Write out exactly the lines running from the one that contains "(.42,.38,.25), .7, noise=.03, nscale=1)" through the end of the material.

----

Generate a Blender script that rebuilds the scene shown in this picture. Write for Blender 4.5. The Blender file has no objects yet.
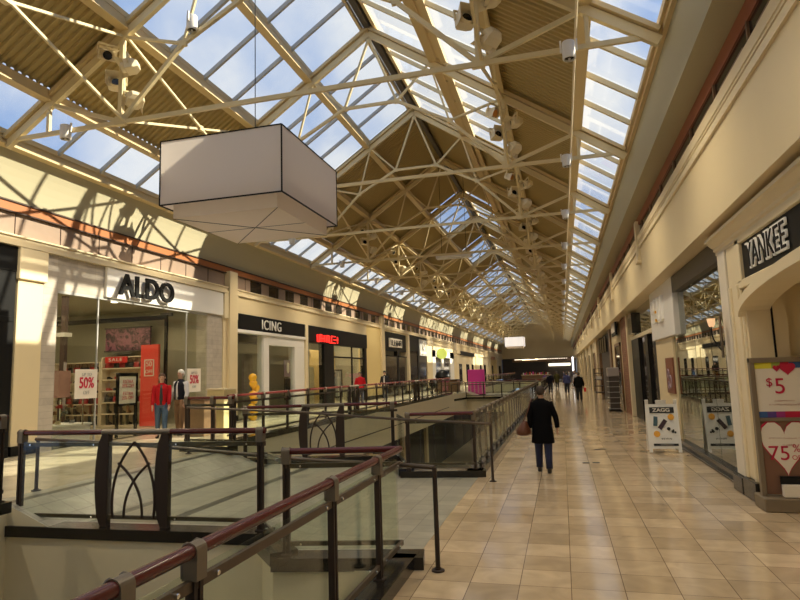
import bpy, bmesh, math, random
from mathutils import Vector, Matrix
random.seed(7)
sc = bpy.context.scene
COL = sc.collection
PI = math.pi
# ------------------------------------------------------------------ camera
H = 1.95
YAW, PITCH, ROLL = math.radians(14.898), math.radians(7.079), math.radians(-1.783)
F_ = Vector((-math.sin(YAW)*math.cos(PITCH), math.cos(YAW)*math.cos(PITCH), math.sin(PITCH)))
r0 = Vector((math.cos(YAW), math.sin(YAW), 0)); u0 = r0.cross(F_)
R_ = r0*math.cos(ROLL)+u0*math.sin(ROLL); U_ = -r0*math.sin(ROLL)+u0*math.cos(ROLL)
cd = bpy.data.cameras.new('camera'); cam = bpy.data.objects.new('camera', cd); COL.objects.link(cam)
cam.matrix_world = Matrix(((R_.x,U_.x,-F_.x,0),(R_.y,U_.y,-F_.y,0),(R_.z,U_.z,-F_.z,H),(0,0,0,1)))
cd.sensor_width = 36; cd.lens = 596.4/800*36; cd.clip_start = .05; cd.clip_end = 600
sc.camera = cam
# ------------------------------------------------------------------ light and exposure
sc.view_settings.view_transform = 'Standard'; sc.view_settings.look = 'None'
sc.view_settings.gamma = 1; sc.view_settings.use_curve_mapping = False
sc.view_settings.exposure = 0.40
sc.cycles.use_denoising = True
sc.cycles.max_bounces = 14; sc.cycles.diffuse_bounces = 5; sc.cycles.glossy_bounces = 4
sc.cycles.transparent_max_bounces = 40; sc.cycles.sample_clamp_indirect = 6
SKY_STRENGTH = 1.0; SUN_STRENGTH = 8.0
w = bpy.data.worlds.new('sky'); sc.world = w; w.use_nodes = True
nt = w.node_tree; nt.nodes.clear()
def N(t, typ, **kw):
    n = t.nodes.new(typ)
    for k, v in kw.items(): setattr(n, k, v)
    return n
out = N(nt,'ShaderNodeOutputWorld'); bg = N(nt,'ShaderNodeBackground'); tc = N(nt,'ShaderNodeTexCoord')
noi = N(nt,'ShaderNodeTexNoise'); noi.inputs['Scale'].default_value = 3.2; noi.inputs['Detail'].default_value = 6
rmp = N(nt,'ShaderNodeValToRGB'); rmp.color_ramp.elements[0].position = .34; rmp.color_ramp.elements[1].position = .52
rmp.color_ramp.elements[0].color = (.24,.36,.60,1); rmp.color_ramp.elements[1].color = (.66,.68,.70,1)
nt.links.new(tc.outputs['Generated'], noi.inputs['Vector']); sx_ = N(nt,'ShaderNodeSeparateXYZ'); nt.links.new(tc.outputs['Generated'], sx_.inputs[0])
m1 = N(nt,'ShaderNodeMath', operation='ADD'); m1.inputs[1].default_value = .25; nt.links.new(sx_.outputs['X'], m1.inputs[0])
m2 = N(nt,'ShaderNodeMath', operation='ABSOLUTE'); nt.links.new(m1.outputs[0], m2.inputs[0])
m3 = N(nt,'ShaderNodeMath', operation='MULTIPLY_ADD'); m3.inputs[1].default_value = -.30; nt.links.new(m2.outputs[0], m3.inputs[0]); nt.links.new(noi.outputs['Fac'], m3.inputs[2])
nt.links.new(m3.outputs[0], rmp.inputs['Fac'])
nt.links.new(rmp.outputs['Color'], bg.inputs['Color']); bg.inputs['Strength'].default_value = SKY_STRENGTH
nt.links.new(bg.outputs[0], out.inputs[0])
sd = bpy.data.lights.new('sun','SUN'); sd.energy = SUN_STRENGTH; sd.angle = math.radians(.6); sd.color = (1,.90,.68)
sun = bpy.data.objects.new('sun', sd); COL.objects.link(sun)
sun.rotation_euler = Vector((-1,-.38,-.635)).to_track_quat('-Z','Y').to_euler()

# ------------------------------------------------------------------ materials
def mat(name, col, rough=.6, metal=0, spec=.5, noise=0, nscale=6, bump=0, emit=0, ecol=None, trans=0):
    m = bpy.data.materials.new(name); m.use_nodes = True; t = m.node_tree; b = t.nodes['Principled BSDF']
    b.inputs['Base Color'].default_value = (*col,1); b.inputs['Roughness'].default_value = rough
    b.inputs['Metallic'].default_value = metal; b.inputs['Specular IOR Level'].default_value = spec
    if emit:
        b.inputs['Emission Color'].default_value = (*(ecol or col),1); b.inputs['Emission Strength'].default_value = emit
    if trans: b.inputs['Transmission Weight'].default_value = trans
    g = N(t,'ShaderNodeNewGeometry'); n = N(t,'ShaderNodeTexNoise'); n.inputs['Scale'].default_value = nscale; n.inputs['Detail'].default_value = 5
    t.links.new(g.outputs['Position'], n.inputs['Vector'])
    if noise:
        mx = N(t,'ShaderNodeMix', data_type='RGBA'); mx.inputs['A'].default_value = (*[c*(1-noise) for c in col],1)
        mx.inputs['B'].default_value = (*[min(1,c*(1+noise)) for c in col],1)
        t.links.new(n.outputs['Fac'], mx.inputs['Factor']); t.links.new(mx.outputs['Result'], b.inputs['Base Color'])
    if bump:
        bp = N(t,'ShaderNodeBump'); bp.inputs['Strength'].default_value = bump; bp.inputs['Distance'].default_value = .01
        t.links.new(n.outputs['Fac'], bp.inputs['Height']); t.links.new(bp.outputs[0], b.inputs['Normal'])
    return m
def tile_mat(name, c1, c2, size, rough, joint=(.25,.2,.15), jw=.006, off=(0,0), bias=0, vein=.12, row=None, plane='xy', offset=0, stripes=None, spec=.5):
    m = mat(name, c1, rough, spec=spec); t = m.node_tree; b = t.nodes['Principled BSDF']
    g = N(t,'ShaderNodeNewGeometry'); sp = N(t,'ShaderNodeSeparateXYZ'); cb = N(t,'ShaderNodeCombineXYZ')
    t.links.new(g.outputs['Position'], sp.inputs[0])
    for i, ax in enumerate(plane):
        a = N(t,'ShaderNodeMath', operation='SUBTRACT'); a.inputs[1].default_value = off[i]-200*size
        t.links.new(sp.outputs['XYZ'.index(ax.upper())], a.inputs[0]); t.links.new(a.outputs[0], cb.inputs[i])
    br = N(t,'ShaderNodeTexBrick'); br.offset = offset; br.squash = 1
    br.inputs['Scale'].default_value = 1; br.inputs['Brick Width'].default_value = size; br.inputs['Row Height'].default_value = row or size
    br.inputs['Mortar Size'].default_value = jw/2; br.inputs['Mortar Smooth'].default_value = .1; br.inputs['Bias'].default_value = bias
    br.inputs['Color1'].default_value = (*c1,1); br.inputs['Color2'].default_value = (*c2,1); br.inputs['Mortar'].default_value = (*joint,1)
    t.links.new(cb.outputs[0], br.inputs['Vector'])
    n = N(t,'ShaderNodeTexNoise'); n.inputs['Scale'].default_value = 3; n.inputs['Detail'].default_value = 8; n.inputs['Distortion'].default_value = 1
    t.links.new(g.outputs['Position'], n.inputs['Vector'])
    mr = N(t,'ShaderNodeMapRange'); mr.inputs['To Min'].default_value = 1-vein; mr.inputs['To Max'].default_value = 1+vein
    mr.inputs['From Min'].default_value = .3; mr.inputs['From Max'].default_value = .7
    t.links.new(n.outputs['Fac'], mr.inputs['Value'])
    vm = N(t,'ShaderNodeVectorMath', operation='SCALE'); t.links.new(br.outputs['Color'], vm.inputs[0]); t.links.new(mr.outputs[0], vm.inputs['Scale'])
    last = vm.outputs[0]
    if stripes:
        acc = None
        for s in stripes:
            d = N(t,'ShaderNodeMath', operation='COMPARE'); d.inputs[1].default_value = s; d.inputs[2].default_value = .085
            t.links.new(sp.outputs['X'], d.inputs[0])
            if acc is None: acc = d.outputs[0]
            else:
                q = N(t,'ShaderNodeMath', operation='MAXIMUM'); t.links.new(acc, q.inputs[0]); t.links.new(d.outputs[0], q.inputs[1]); acc = q.outputs[0]
        mx = N(t,'ShaderNodeMix', data_type='RGBA'); mx.inputs['B'].default_value = (.07,.066,.055,1)
        t.links.new(acc, mx.inputs['Factor']); t.links.new(last, mx.inputs['A']); last = mx.outputs['Result']
    t.links.new(last, b.inputs['Base Color'])
    rr = N(t,'ShaderNodeMapRange'); rr.inputs['To Min'].default_value = rough*.75; rr.inputs['To Max'].default_value = rough*1.3
    t.links.new(n.outputs['Fac'], rr.inputs['Value']); t.links.new(rr.outputs[0], b.inputs['Roughness'])
    bp = N(t,'ShaderNodeBump'); bp.inputs['Strength'].default_value = .25; bp.inputs['Distance'].default_value = .002
    inv = N(t,'ShaderNodeMath', operation='SUBTRACT'); inv.inputs[0].default_value = 1; t.links.new(br.outputs['Fac'], inv.inputs[1])
    t.links.new(inv.outputs[0], bp.inputs['Height']); t.links.new(bp.outputs[0], b.inputs['Normal'])
    return m
def glass_mat(name, tint=(.9,.93,.9), refl=1.0, rough=.02, milk=0, graze=.7):
    m = bpy.data.materials.new(name); m.use_nodes = True; t = m.node_tree; t.nodes.clear()
    o = N(t,'ShaderNodeOutputMaterial'); tr = N(t,'ShaderNodeBsdfTransparent'); gl = N(t,'ShaderNodeBsdfGlossy')
    tr.inputs[0].default_value = (*tint,1); gl.inputs['Roughness'].default_value = rough; gl.inputs['Color'].default_value = (.95,.97,.95,1)
    lw = N(t,'ShaderNodeLayerWeight'); lw.inputs['Blend'].default_value = .5
    pw_ = N(t,'ShaderNodeMath', operation='POWER'); pw_.inputs[1].default_value = 4.0; t.links.new(lw.outputs['Facing'], pw_.inputs[0])
    mu = N(t,'ShaderNodeMath', operation='MULTIPLY_ADD'); mu.inputs[1].default_value = graze; mu.inputs[2].default_value = .045*refl; mu.use_clamp = True
    t.links.new(pw_.outputs[0], mu.inputs[0])
    mx = N(t,'ShaderNodeMixShader'); t.links.new(mu.outputs[0], mx.inputs[0]); t.links.new(tr.outputs[0], mx.inputs[1]); t.links.new(gl.outputs[0], mx.inputs[2])
    last = mx
    if milk:
        df = N(t,'ShaderNodeBsdfTranslucent'); df.inputs[0].default_value = (.9,.92,.95,1)
        m2 = N(t,'ShaderNodeMixShader'); m2.inputs[0].default_value = milk
        t.links.new(mx.outputs[0], m2.inputs[1]); t.links.new(df.outputs[0], m2.inputs[2]); last = m2
    t.links.new(last.outputs[0], o.inputs[0]); return m

M = {}
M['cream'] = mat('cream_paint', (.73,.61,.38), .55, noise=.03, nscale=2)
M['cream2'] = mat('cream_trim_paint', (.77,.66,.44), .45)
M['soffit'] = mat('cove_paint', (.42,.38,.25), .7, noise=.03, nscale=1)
M['steel'] = mat('truss_paint', (.70,.58,.33), .45, noise=.05, nscale=4)
M['deck'] = mat('roof_deck_paint', (.40,.30,.115), .6, noise=.05, nscale=3)
M['beam'] = mat('roof_beam_paint', (.62,.48,.25), .5)
M['bar'] = mat('glazing_bar_metal', (.42,.42,.40), .4)
M['ridge'] = mat('ridge_dark', (.07,.055,.035), .5)
M['terra'] = mat('terracotta_band', (.40,.14,.04), .5, noise=.08)
M['terra_dim'] = mat('brick_red_band', (.33,.11,.055), .5, noise=.08)
M['dark_line'] = mat('dark_brown_trim', (.05,.025,.015), .4)
M['transom'] = mat('transom_panel', (.33,.24,.18), .35, noise=.1)
M['dark_glass'] = mat('dark_tinted_glass', (.025,.022,.02), .08, spec=.6)
M['floor'] = tile_mat('polished_beige_tile', (.46,.35,.22), (.68,.53,.35), .4555, .11, joint=(.20,.14,.09), jw=.008, off=(-.04,5.81), vein=.13, spec=.75)
M['bridge'] = tile_mat('grey_speckled_tile', (.33,.31,.24), (.40,.375,.29), .30, .32, joint=(.12,.11,.09), jw=.007, off=(-1.63,0), vein=.15, stripes=[-4.0,-5.0,-6.0,-7.0])
M['leftfloor'] = tile_mat('cream_concourse_tile', (.52,.45,.31), (.58,.50,.36), .6, .22, joint=(.3,.25,.18), vein=.08)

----

Final result:
M['soffit'] = mat('cove_paint', (.42,.38,.25), .7, noise=.03, nscale=1)
M['steel'] = mat('truss_paint', (.70,.58,.33), .45, noise=.05, nscale=4)
M['deck'] = mat('roof_deck_paint', (.40,.30,.115), .6, noise=.05, nscale=3)
M['beam'] = mat('roof_beam_paint', (.62,.48,.25), .5)
M['bar'] = mat('glazing_bar_metal', (.42,.42,.40), .4)
M['ridge'] = mat('ridge_dark', (.07,.055,.035), .5)
M['terra'] = mat('terracotta_band', (.40,.14,.04), .5, noise=.08)
M['terra_dim'] = mat('brick_red_band', (.33,.11,.055), .5, noise=.08)
M['dark_line'] = mat('dark_brown_trim', (.05,.025,.015), .4)
M['transom'] = mat('transom_panel', (.33,.24,.18), .35, noise=.1)
M['dark_glass'] = mat('dark_tinted_glass', (.025,.022,.02), .08, spec=.6)
M['floor'] = tile_mat('polished_beige_tile', (.46,.35,.22), (.68,.53,.35), .4555, .11, joint=(.20,.14,.09), jw=.008, off=(-.04,5.81), vein=.13, spec=.75)
M['bridge'] = tile_mat('grey_speckled_tile', (.33,.31,.24), (.40,.375,.29), .30, .32, joint=(.12,.11,.09), jw=.007, off=(-1.63,0), vein=.15, stripes=[-4.0,-5.0,-6.0,-7.0])
M['leftfloor'] = tile_mat('cream_concourse_tile', (.52,.45,.31), (.58,.50,.36), .6, .22, joint=(.3,.25,.18), vein=.08)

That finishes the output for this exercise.